Réinventer l'internationalisme

" La solidarité internationale, si elle n'est pas dégradée en moralisme de chrétiens gauchistes, ne peut être qu'une solidarité entre les révolutionnaires "
(I.S. avril 1962)

La décomposition, lente, trop lente, des conceptions bureaucratiques et étatistes du socialisme, a laissé ces idéologies présentes, faisandées certes, mais encore consommables pour ceux que les fumets de moisissure mettent en appétit. Et là où se sont, apparemment, effondrés le " système soviétique " et ses succédanés, ont réapparu d'anciennes pestilences que le stalinisme avait gelées. La décomposition de l' internationalisme stalinien a annoncé la décomposition du léninisme lui-même -mais elle n'est pas la fin de l'internationalisme ; bien plutôt fut-elle la condition de sa renaissance possible. Il fallait se débarrasser de ces oripeaux et se libérer de ces chaînes : aujourd'hui, le fantôme du Comintern ne nous hante plus.
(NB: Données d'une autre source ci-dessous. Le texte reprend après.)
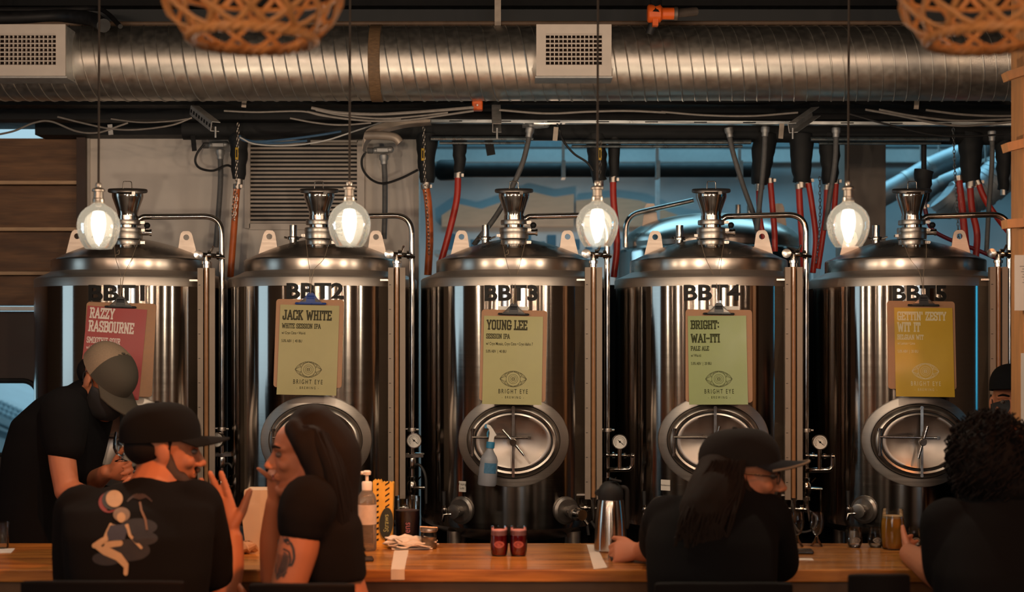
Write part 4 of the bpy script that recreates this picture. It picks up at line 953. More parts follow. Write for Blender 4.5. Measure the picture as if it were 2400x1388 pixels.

Il nous reste à exorciser celui du tiers-mondisme.

Au nom de la plèbe
La chute du collectivisme d'Etat a rejeté dans les ténèbres intérieures du populisme nationalitaire ceux qui ne voyaient à Moscou ou Pékin que ce qu'ils voulaient y voir ; d'anciens hérauts de l'internationalisme se portèrent ainsi -rhétoriquement- au secours de Slobodan Milosevic ou de Saddam Hussein au nom de la défense de la souveraineté des Etats... il est vrai que les héritiers du " socialisme dans un seul pays " n'avaient qu'un bref chemin à parcourir pour devenir les défenseurs du droit de n'importe quel potentat à massacrer " son " peuple à l'intérieur des frontières de " son " Etat. Courroie de transmission des intérêts de l'Empire bureaucratique, l'internationalisme stalinien s'est finalement résorbé en une addition de nationalismes tribaux : la boucle fut bouclée, les guerres et les défaites de Milosevic scellèrent la victoire de Staline sur Tito. Dans le temps même de la décomposition de l'internationalisme stalinien, la mort des espoirs révolutionnaires au centre et la disparition du prolétariat en tant que classe pour soi provoquèrent un véritable transfert d'espoir en direction des mouvements d'émancipation de la périphérie. Le tiers-mondisme fut ainsi compensatoire du réformisme. Mais cette compensation était a-critique, et les enthousiasmes de la gauche tiers-mondiste ne purent qu'un temps couvrir les cris des prisonniers, des torturés, des massacrés par les régimes installés au pouvoir dans les anciennes colonies devenues formellement indépendantes. La misère matérielle des peuples de la périphérie avait enfin cet avantage de cacher l'indigence intellectuelle des gauches du centre, parties intégrantes et intégrées de l'ordre du monde. La gauche européenne condamnait cet ordre sans le combattre, les mouvements d'émancipation nationale du " tiers-monde " le combattaient sans le condamner, puisqu'aspirant à en être. Les cocus de l'histoire sont restés les mêmes : la plèbe.